┌─ Provided data

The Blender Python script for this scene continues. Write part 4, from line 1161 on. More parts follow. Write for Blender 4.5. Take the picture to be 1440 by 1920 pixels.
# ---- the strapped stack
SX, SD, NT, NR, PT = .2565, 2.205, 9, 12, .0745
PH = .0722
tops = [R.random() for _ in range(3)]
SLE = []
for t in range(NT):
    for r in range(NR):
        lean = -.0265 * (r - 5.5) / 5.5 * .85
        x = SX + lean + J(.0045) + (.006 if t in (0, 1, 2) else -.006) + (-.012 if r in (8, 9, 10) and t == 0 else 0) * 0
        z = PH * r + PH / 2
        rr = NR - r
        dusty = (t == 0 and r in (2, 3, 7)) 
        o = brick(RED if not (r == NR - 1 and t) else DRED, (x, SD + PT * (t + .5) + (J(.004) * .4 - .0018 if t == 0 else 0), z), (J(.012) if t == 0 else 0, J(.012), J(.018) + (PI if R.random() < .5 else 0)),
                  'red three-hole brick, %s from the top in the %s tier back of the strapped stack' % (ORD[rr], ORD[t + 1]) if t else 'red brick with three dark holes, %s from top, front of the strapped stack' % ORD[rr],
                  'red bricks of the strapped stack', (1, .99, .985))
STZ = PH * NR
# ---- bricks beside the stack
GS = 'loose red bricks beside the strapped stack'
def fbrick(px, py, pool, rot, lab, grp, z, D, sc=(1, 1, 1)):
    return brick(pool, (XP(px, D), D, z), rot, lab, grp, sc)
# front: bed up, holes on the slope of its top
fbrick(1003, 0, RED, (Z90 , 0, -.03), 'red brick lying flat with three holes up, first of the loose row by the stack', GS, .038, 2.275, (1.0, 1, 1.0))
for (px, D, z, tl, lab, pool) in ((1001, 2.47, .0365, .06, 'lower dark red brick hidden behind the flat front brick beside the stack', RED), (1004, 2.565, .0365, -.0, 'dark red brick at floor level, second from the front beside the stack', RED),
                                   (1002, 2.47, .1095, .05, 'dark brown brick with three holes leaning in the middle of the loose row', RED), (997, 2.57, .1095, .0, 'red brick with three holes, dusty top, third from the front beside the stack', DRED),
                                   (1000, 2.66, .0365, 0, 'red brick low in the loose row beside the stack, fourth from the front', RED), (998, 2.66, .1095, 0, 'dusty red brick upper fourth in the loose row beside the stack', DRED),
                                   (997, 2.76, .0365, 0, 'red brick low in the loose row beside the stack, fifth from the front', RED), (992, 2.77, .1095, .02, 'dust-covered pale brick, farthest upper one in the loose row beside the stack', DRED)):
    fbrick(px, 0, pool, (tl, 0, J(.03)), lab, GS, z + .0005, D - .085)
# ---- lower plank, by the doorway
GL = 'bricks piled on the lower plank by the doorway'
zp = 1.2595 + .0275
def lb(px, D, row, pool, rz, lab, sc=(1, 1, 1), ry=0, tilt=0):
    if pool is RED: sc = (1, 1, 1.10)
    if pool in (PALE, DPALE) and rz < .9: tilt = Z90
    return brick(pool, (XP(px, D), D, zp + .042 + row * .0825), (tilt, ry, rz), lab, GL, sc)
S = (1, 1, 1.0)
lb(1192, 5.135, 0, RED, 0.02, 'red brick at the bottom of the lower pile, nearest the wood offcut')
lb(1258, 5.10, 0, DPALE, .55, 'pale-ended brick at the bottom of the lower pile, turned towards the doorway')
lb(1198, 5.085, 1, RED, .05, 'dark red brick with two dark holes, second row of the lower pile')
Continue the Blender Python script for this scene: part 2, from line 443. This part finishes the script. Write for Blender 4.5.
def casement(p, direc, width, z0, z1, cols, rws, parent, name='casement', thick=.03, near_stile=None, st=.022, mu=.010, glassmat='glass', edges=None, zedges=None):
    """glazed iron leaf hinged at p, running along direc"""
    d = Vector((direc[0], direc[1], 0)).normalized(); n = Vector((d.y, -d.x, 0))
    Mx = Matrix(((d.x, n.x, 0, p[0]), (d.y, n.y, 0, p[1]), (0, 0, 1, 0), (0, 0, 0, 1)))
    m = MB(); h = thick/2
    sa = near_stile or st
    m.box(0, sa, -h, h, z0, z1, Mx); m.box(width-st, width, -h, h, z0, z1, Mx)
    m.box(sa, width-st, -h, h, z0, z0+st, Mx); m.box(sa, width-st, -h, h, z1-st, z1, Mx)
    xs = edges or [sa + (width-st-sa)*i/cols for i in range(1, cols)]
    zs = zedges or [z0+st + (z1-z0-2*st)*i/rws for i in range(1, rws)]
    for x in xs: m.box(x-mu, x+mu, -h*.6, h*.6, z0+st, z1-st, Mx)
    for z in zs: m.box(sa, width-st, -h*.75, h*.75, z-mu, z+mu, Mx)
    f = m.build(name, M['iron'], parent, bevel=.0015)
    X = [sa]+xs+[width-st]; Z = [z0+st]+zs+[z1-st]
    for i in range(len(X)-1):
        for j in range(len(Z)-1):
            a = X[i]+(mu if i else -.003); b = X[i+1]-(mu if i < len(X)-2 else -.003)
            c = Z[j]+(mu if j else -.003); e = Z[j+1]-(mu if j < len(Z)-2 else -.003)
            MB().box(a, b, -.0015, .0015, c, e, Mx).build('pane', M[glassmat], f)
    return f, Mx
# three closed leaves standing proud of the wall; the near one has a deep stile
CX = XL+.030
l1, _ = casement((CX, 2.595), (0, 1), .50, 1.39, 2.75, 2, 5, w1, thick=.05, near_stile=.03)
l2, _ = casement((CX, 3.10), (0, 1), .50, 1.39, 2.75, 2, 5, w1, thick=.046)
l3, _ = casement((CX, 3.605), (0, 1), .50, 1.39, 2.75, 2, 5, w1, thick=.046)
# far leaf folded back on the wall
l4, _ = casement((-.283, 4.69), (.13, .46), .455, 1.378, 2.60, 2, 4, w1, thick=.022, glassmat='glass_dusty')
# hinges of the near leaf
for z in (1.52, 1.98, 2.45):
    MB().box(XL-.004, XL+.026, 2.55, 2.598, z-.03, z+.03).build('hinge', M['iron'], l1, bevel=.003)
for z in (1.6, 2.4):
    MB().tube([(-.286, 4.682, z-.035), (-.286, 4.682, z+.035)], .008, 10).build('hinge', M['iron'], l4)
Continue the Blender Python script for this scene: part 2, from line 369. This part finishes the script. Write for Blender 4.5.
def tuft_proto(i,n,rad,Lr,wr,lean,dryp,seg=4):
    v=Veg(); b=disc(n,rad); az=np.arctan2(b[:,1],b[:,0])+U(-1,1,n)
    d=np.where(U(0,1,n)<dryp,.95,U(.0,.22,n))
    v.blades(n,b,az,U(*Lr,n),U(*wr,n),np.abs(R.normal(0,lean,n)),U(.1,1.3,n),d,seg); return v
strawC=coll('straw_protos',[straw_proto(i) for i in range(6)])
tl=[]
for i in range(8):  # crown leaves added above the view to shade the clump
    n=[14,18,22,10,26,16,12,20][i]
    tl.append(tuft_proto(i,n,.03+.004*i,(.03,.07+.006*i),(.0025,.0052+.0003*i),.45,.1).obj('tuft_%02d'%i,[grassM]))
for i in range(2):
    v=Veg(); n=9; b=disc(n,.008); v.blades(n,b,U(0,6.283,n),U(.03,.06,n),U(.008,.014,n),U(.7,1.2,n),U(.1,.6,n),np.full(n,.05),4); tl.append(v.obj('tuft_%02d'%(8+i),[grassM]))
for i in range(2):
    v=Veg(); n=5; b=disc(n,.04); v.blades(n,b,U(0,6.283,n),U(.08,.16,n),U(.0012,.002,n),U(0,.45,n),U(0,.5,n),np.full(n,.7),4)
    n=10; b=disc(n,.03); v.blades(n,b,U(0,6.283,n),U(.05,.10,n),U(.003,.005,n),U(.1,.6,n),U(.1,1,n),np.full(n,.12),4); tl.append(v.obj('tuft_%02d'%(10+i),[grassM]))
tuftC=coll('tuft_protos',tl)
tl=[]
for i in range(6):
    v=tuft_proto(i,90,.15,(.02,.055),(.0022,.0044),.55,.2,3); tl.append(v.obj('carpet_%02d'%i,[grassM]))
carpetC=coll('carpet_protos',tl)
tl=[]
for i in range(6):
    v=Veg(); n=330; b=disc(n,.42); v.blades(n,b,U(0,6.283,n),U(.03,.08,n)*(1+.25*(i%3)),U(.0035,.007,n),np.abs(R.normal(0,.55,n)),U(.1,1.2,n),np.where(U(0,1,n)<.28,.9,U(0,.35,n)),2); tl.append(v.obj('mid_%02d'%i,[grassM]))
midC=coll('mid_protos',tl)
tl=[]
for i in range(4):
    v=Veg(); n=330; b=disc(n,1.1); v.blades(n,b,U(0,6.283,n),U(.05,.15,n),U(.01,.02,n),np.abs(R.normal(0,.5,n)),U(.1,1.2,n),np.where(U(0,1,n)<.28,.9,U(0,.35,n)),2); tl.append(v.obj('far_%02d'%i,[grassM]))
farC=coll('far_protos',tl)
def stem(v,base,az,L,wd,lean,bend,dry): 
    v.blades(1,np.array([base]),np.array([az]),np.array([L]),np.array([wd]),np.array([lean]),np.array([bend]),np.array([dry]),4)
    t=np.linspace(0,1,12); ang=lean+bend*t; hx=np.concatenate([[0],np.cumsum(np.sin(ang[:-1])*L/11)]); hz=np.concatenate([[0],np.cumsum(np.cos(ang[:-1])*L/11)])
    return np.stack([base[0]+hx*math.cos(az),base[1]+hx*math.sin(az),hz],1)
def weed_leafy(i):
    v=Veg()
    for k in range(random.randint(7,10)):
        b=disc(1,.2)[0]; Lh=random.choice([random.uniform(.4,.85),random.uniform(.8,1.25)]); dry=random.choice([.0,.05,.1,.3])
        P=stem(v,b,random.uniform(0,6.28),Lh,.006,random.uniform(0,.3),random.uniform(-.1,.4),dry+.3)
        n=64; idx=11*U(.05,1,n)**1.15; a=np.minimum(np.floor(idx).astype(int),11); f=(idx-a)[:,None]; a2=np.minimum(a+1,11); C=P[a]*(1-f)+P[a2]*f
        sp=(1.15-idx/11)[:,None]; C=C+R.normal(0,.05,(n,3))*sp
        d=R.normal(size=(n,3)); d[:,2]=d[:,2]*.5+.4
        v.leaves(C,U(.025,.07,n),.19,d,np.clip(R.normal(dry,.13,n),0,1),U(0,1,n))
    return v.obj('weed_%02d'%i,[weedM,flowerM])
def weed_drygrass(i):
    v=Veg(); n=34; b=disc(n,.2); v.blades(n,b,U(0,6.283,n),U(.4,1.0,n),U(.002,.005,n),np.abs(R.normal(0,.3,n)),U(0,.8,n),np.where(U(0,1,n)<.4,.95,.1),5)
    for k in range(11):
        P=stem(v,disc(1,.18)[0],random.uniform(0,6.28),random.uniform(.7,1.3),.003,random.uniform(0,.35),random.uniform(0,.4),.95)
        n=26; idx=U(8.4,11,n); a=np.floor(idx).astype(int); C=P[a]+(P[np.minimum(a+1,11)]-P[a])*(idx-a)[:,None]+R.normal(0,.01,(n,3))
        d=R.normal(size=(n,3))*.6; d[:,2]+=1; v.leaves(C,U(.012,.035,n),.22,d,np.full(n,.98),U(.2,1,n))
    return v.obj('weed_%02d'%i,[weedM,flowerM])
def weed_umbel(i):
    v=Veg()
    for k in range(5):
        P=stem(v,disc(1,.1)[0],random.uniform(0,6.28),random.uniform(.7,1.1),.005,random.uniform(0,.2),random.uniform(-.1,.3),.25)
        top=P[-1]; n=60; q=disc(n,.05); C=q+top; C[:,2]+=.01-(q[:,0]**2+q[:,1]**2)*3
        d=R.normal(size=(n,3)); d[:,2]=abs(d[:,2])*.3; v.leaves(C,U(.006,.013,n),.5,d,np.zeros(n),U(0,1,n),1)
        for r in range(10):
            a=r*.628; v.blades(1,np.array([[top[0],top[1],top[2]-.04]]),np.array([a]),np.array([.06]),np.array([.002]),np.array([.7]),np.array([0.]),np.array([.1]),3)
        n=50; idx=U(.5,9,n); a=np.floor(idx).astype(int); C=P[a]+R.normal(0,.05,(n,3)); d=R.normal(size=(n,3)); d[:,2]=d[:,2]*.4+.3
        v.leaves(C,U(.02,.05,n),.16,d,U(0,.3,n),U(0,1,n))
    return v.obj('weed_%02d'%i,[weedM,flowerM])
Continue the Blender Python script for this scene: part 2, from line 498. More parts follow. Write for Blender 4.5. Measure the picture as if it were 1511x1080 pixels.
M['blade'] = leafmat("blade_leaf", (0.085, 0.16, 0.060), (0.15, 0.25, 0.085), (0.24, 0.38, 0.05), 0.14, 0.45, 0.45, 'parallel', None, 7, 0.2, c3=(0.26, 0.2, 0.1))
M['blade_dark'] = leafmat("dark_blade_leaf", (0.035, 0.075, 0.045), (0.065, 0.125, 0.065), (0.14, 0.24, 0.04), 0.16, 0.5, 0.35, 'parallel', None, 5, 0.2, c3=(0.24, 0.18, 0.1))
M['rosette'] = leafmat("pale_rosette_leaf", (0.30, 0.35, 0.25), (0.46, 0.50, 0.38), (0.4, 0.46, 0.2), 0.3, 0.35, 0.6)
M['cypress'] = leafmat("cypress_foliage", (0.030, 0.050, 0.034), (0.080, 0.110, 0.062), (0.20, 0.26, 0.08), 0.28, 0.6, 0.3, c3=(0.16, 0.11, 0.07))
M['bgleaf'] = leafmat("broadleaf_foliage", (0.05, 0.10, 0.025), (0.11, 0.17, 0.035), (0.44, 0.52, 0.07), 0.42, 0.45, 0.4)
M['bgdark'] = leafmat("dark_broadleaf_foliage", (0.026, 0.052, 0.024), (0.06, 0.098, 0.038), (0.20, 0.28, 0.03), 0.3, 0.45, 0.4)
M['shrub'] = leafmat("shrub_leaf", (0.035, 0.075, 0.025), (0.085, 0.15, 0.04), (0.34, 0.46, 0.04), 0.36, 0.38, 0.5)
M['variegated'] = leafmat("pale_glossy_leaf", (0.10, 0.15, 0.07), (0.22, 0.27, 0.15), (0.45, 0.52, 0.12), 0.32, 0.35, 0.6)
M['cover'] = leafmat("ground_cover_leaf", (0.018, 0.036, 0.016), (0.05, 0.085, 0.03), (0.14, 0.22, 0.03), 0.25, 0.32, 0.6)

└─

Written exercise – Pull out every line from the one with "0.3, 0.45, 0.4)" to the end of the listing, and output only those.

Finished answer –
M['bgdark'] = leafmat("dark_broadleaf_foliage", (0.026, 0.052, 0.024), (0.06, 0.098, 0.038), (0.20, 0.28, 0.03), 0.3, 0.45, 0.4)
M['shrub'] = leafmat("shrub_leaf", (0.035, 0.075, 0.025), (0.085, 0.15, 0.04), (0.34, 0.46, 0.04), 0.36, 0.38, 0.5)
M['variegated'] = leafmat("pale_glossy_leaf", (0.10, 0.15, 0.07), (0.22, 0.27, 0.15), (0.45, 0.52, 0.12), 0.32, 0.35, 0.6)
M['cover'] = leafmat("ground_cover_leaf", (0.018, 0.036, 0.016), (0.05, 0.085, 0.03), (0.14, 0.22, 0.03), 0.25, 0.32, 0.6)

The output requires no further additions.